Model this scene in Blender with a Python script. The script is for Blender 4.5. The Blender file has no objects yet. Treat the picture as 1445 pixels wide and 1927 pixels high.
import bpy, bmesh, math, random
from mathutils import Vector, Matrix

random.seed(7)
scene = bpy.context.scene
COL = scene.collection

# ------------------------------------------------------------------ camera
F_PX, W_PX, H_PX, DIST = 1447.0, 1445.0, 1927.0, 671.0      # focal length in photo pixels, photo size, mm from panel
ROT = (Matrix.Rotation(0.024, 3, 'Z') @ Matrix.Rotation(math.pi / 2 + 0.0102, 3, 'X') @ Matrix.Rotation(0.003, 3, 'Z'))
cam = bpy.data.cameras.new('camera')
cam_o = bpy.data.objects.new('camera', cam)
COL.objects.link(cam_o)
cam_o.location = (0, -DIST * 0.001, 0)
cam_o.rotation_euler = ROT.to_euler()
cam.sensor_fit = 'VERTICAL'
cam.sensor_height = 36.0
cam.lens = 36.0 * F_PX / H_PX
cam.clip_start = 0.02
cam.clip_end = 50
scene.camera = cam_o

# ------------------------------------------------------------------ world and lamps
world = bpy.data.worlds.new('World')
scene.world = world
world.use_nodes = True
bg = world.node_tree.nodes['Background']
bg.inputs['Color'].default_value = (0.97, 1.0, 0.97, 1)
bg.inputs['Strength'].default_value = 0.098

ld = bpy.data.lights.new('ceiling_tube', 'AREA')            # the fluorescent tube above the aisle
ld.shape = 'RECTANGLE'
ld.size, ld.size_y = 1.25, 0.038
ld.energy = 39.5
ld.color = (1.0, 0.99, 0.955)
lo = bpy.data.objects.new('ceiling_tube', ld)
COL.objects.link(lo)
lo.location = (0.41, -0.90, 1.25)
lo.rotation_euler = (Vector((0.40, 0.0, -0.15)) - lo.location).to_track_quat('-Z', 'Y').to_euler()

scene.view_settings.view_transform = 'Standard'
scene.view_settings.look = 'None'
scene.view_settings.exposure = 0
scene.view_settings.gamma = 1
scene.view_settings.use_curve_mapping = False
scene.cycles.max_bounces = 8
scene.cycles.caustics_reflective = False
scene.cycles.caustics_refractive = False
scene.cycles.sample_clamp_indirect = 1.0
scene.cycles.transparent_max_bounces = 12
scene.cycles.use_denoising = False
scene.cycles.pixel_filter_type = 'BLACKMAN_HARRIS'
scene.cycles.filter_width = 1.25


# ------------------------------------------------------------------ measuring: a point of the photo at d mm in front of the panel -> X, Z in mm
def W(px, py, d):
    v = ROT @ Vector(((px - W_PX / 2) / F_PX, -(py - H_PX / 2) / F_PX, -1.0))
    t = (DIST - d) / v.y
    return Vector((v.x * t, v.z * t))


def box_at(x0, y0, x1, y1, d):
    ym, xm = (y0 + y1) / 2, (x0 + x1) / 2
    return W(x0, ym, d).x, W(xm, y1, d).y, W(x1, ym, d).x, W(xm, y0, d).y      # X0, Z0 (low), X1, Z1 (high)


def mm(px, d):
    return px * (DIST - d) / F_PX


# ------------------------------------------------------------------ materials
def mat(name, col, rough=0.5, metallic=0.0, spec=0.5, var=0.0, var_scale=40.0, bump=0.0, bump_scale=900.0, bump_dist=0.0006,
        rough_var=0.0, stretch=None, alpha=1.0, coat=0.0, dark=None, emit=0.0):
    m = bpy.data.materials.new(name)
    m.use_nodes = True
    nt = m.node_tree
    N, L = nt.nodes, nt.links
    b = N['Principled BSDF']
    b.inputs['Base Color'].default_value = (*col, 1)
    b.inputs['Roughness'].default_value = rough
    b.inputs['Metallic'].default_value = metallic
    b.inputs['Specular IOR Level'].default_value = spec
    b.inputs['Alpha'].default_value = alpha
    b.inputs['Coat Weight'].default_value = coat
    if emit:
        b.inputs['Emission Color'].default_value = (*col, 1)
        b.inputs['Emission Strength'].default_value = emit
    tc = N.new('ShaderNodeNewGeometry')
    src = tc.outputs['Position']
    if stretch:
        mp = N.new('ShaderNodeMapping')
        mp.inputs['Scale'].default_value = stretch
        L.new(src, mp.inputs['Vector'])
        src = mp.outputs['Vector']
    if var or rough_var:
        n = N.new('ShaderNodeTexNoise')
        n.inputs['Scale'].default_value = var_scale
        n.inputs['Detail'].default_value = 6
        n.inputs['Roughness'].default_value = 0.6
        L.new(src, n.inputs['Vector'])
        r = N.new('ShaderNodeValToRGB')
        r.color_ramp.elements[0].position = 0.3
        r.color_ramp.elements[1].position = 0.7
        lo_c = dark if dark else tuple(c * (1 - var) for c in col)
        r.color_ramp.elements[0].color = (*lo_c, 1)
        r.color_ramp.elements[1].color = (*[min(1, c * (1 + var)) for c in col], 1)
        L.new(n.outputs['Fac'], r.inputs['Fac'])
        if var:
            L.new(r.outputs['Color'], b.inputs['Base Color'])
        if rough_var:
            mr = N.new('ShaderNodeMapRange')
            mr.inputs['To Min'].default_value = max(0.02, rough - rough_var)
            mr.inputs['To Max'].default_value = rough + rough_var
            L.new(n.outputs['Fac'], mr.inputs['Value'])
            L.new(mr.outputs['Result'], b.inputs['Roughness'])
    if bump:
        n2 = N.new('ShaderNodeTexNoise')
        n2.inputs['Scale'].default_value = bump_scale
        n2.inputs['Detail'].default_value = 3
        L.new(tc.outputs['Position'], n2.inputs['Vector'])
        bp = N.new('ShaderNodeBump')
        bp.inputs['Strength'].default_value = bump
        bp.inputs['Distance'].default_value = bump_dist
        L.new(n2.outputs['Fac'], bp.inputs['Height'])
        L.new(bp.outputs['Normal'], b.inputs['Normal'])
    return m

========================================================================

Set problem –
Reproduce, please, the lines of the material from its first line down to the line containing "from mathutils import Vector, Matrix", keeping both ends and nothing beyond them.

Worked solution –
Model this scene in Blender with a Python script. The script is for Blender 4.5. The Blender file has no objects yet. Treat the picture as 1445 pixels wide and 1927 pixels high.
import bpy, bmesh, math, random
from mathutils import Vector, Matrix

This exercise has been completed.